On a recent pre-opening tour of the library with Ms. Davis and R. Mark Tolleson (the library's assistant director), Mr. Rossant stopped under a ceiling that had parallel bars of lights affixed to it, and said: "That ceiling is the original Bunshaft, part of the brazen austerity of the building and something we did not want to compete with. We love that ceiling. It's like `2001: A Space Odyssey.' "

On the exterior, a new canopy keeps rain from striking the revolving door. Inside, a visitor faces the new Oenslager Gallery. Previously there were three exhibition spaces, now there are two. "While there is less gallery footage," Mr. Tolleson said, "they're much-improved spaces." Each is wired for media terminals and interactive components. The first exhibition in the two galleries is "Transformations" (opening Oct. 29), a wide-ranging show of manuscripts, scores, toy theaters and other items from the library's archives.

The Oenslager Gallery shares the first floor with part of the public circulating library. On the far side of the first floor, entered from Amsterdam Avenue, are the newly located Astor Gallery and the revamped Bruno Walter Auditorium, which, through the use of white maple panels, has a warmer, more inviting look.

On the second floor the exhibition space has been replaced by public reading rooms. A room-length window that had previously been curtained off for exhibitions is now open to natural light. There are long rows of desks with computers, and a section for laptops. The last row in each reading room is reserved for those who do not want to work with or near computers.
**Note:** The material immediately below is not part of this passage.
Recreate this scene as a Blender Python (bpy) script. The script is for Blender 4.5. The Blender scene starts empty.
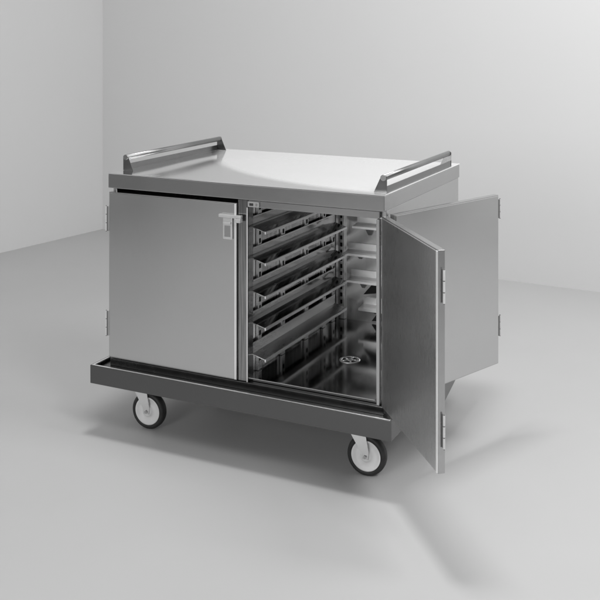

The research collections share the new space on the third floor. Behind a glass wall are bank upon bank of desks with computers and video terminals, all of them hooked up to the archive in the basement. To brighten the space, architects went through the roof, installing twin skylights. With its technological improvements and hospitable atmosphere, it is comparable to a research room in the new British Library in London. At the far end of the floor are the Guthrie McClintic Room of rare theatrical letters and memorabilia and a greatly expanded section for photocopying, in the past the bane of people working on projects.

Within weeks, the research collections and the public reading rooms will be humming with activity, as the library expands its role as a lively archive for artists and others interested in theater, dance, music and recorded sound.